Is America's economic growth over?

The United State’s economy may already have peaked, a well-known professor in the Economics Department at Northwestern University is arguing.

Prof. Robert Gordon has been pushing this message for much of 2013 in two Ted Talks and through various other mediums.

Has America peaked?

His ideas were highlighted in a New York Magazine article late last month, in which the author claimed, based on Gordon’s ideas, that America’s golden years had passed,  

“Could it be that the best years of American economic progress are behinds us?” asked Gordon in the Ted Talk published April 2013.

“Maybe US economic growth is almost over,” he added.  

Gordon based this conclusion on his theory that the second Industrial Revolution rocketed the quality of living forward in such away that cannot be replicated.

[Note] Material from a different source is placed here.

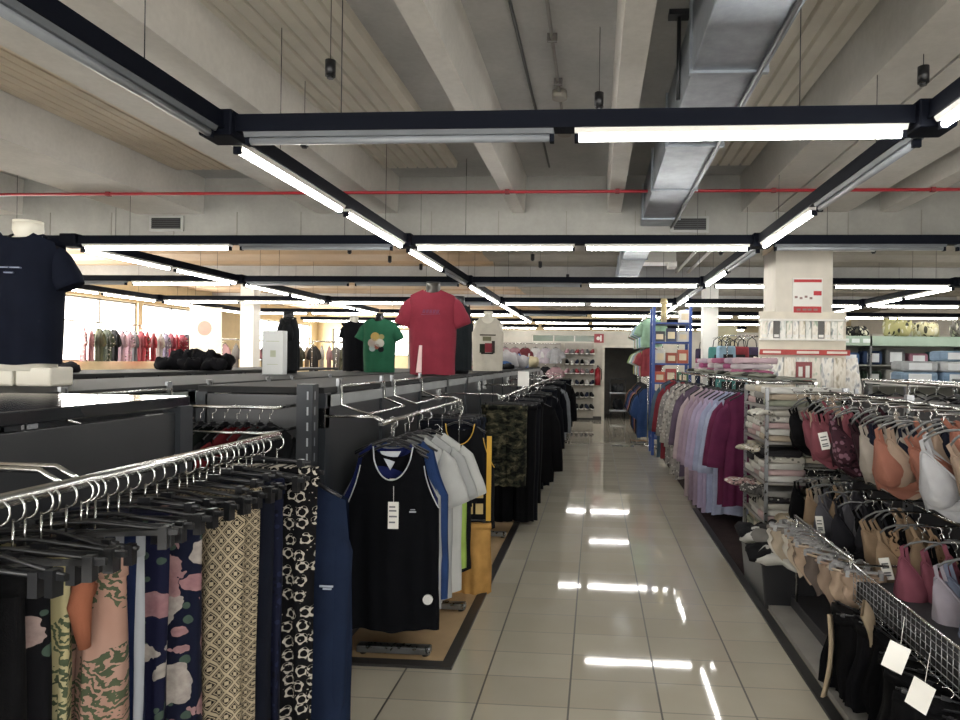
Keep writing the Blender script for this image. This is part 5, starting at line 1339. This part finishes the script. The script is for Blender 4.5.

The standard of living multiplied, he says, transforming common people’s lives and homes.

The New York magazine article, authored by Benjamin Wallace-Wells, describes the Industrial Revolution, referring to it as an “incredible stroke of good luck” but in email to Campus Reform Gordon said he did not view America’s success as lucky.

“The US took over innovation from the British and the Europeans for many reasons, including our openness to innovators like Edison, because our wide open spaces led to epochal inventions of agricultural machinery, because our natural resources allowed for the steel industry to grow at great scale,” he wrote.

Gordon went on to argue in the Ted Talk that in order for the U.S. to maintain a trend of economic progress it must innovate on an scale.

“I like to think of it this way,” he said. “We need innovations that are eight times as important as those we had before.”